GIVEN MATERIAL.
· · · · · · ·

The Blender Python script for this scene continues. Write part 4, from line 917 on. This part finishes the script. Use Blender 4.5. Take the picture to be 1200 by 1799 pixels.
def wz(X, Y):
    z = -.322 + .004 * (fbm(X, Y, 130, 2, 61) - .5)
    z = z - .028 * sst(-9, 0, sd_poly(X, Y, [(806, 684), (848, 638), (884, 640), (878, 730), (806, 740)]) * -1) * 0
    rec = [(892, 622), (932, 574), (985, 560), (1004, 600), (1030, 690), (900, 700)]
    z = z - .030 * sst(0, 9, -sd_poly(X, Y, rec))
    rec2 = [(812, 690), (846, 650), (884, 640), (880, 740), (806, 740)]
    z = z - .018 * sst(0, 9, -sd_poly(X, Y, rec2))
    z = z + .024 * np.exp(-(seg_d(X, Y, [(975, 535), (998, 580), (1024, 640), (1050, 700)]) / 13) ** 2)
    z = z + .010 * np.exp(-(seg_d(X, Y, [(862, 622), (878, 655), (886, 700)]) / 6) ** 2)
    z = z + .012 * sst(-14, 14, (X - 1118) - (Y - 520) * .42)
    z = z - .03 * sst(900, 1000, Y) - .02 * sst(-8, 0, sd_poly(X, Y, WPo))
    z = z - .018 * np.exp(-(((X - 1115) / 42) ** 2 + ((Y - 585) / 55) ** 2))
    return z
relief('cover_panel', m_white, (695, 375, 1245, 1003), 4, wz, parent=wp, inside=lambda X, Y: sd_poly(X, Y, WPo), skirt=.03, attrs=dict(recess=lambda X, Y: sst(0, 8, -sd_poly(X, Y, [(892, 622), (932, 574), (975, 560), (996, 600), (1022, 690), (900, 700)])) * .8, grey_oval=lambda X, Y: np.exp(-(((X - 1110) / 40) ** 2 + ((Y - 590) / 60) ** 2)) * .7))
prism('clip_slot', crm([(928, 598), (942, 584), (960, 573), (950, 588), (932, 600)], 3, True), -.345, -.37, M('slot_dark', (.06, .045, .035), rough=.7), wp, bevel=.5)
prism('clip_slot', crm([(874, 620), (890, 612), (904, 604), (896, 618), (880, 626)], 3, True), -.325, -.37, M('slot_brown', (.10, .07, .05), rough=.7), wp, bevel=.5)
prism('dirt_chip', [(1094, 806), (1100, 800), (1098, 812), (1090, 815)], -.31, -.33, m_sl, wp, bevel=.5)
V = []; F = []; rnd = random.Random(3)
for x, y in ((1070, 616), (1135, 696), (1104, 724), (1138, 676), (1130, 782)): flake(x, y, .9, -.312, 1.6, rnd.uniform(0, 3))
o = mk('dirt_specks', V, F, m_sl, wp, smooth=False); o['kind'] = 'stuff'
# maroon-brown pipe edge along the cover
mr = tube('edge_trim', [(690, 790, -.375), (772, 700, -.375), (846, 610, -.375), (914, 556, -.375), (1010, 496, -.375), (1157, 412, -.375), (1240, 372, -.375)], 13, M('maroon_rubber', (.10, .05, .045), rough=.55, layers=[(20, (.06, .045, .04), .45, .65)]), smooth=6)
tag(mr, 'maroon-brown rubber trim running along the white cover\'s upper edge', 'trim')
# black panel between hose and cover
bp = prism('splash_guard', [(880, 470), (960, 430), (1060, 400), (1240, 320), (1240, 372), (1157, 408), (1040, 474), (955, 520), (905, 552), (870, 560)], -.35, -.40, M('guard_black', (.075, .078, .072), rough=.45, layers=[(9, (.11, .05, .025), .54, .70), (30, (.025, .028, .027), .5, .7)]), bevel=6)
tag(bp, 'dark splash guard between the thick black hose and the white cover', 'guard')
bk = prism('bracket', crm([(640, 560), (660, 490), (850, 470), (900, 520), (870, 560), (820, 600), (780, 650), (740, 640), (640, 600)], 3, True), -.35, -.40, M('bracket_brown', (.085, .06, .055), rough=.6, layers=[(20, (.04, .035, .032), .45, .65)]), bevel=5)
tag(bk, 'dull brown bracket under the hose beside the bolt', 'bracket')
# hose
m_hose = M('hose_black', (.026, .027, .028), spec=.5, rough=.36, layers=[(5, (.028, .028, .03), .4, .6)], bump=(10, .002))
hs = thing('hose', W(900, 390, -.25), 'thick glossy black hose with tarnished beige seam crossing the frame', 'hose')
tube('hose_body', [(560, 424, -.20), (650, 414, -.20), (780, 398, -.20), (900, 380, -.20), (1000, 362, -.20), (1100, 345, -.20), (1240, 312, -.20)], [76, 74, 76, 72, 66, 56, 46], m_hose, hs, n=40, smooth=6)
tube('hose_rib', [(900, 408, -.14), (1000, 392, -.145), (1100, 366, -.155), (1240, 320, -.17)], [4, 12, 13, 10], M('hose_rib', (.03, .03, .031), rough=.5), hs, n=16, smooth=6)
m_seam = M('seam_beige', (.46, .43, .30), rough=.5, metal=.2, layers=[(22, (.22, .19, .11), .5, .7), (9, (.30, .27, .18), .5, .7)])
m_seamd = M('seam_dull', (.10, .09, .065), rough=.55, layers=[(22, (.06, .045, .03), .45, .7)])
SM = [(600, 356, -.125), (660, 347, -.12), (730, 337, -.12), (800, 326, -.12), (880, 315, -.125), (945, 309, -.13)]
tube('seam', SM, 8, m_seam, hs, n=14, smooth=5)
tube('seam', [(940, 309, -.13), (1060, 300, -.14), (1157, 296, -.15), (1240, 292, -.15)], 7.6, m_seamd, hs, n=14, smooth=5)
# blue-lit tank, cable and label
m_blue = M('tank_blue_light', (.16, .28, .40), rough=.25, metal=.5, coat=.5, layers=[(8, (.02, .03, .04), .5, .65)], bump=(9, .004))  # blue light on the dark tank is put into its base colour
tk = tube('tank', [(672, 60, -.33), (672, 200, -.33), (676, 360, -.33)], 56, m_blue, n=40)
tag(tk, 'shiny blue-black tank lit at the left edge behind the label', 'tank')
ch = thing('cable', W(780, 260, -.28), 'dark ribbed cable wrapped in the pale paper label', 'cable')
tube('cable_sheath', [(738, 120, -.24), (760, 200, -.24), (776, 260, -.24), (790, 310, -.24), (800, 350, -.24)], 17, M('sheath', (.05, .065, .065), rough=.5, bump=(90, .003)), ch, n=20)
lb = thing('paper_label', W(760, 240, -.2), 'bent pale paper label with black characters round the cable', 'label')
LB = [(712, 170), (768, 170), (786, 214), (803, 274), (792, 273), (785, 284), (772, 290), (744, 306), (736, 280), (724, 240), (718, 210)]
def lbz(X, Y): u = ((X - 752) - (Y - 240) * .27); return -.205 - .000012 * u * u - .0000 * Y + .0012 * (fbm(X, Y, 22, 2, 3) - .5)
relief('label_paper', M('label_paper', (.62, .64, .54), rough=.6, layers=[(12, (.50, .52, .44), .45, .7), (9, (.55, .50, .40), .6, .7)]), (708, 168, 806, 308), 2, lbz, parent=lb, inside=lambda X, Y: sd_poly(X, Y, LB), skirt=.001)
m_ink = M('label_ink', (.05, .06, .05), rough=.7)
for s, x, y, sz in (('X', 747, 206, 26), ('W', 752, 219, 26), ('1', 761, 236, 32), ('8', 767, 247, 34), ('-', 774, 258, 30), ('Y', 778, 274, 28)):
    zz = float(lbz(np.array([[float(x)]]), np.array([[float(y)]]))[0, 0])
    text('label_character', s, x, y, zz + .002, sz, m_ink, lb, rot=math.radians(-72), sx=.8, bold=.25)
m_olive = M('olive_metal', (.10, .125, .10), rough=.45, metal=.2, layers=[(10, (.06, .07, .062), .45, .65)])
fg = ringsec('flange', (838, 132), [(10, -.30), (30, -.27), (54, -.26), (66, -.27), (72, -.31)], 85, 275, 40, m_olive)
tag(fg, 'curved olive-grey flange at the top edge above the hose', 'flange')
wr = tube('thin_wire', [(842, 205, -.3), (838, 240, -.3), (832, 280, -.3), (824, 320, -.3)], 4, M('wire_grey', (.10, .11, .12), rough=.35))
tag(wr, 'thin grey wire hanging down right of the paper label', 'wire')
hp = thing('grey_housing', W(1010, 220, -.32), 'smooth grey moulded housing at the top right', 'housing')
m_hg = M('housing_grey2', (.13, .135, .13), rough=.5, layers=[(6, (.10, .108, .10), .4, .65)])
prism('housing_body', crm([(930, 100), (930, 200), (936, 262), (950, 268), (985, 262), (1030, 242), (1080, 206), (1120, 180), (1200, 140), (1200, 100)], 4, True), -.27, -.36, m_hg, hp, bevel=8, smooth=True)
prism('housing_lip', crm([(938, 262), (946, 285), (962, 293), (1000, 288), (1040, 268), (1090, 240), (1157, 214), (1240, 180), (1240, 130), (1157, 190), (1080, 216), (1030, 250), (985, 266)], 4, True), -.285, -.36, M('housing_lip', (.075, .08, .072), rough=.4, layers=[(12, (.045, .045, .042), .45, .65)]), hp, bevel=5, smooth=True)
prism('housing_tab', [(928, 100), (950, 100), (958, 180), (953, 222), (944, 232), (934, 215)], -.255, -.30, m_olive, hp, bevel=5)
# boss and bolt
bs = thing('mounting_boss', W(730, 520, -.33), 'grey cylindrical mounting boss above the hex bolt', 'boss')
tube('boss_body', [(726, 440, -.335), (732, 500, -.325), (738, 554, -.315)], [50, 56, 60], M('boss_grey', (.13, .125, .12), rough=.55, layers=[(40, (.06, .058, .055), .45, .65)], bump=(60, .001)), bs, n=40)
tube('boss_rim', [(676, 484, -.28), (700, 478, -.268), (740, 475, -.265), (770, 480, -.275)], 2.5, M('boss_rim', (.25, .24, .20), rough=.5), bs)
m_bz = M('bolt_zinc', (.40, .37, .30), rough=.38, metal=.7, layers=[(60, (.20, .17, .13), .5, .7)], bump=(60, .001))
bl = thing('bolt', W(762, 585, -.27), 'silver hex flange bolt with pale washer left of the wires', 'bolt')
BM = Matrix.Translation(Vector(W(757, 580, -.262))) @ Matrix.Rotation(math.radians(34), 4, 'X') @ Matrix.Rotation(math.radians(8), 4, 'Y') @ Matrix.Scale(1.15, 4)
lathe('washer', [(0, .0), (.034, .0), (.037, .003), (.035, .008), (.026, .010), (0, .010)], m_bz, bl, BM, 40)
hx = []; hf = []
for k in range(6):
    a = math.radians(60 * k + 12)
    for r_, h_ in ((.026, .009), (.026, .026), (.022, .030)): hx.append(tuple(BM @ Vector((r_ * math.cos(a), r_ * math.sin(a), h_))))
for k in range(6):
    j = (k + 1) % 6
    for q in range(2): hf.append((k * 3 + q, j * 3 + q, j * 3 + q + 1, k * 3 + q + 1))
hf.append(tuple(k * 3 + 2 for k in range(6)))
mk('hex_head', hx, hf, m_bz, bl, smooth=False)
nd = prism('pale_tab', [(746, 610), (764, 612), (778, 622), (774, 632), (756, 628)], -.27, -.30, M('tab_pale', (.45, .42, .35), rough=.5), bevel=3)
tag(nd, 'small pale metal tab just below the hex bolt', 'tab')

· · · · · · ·

INSTRUCTIONS FOR THE TASK.
Lines that include the word "skirt" — how many are there in the data? Answer with the number alone.

COMPLETE OUTPUT.
2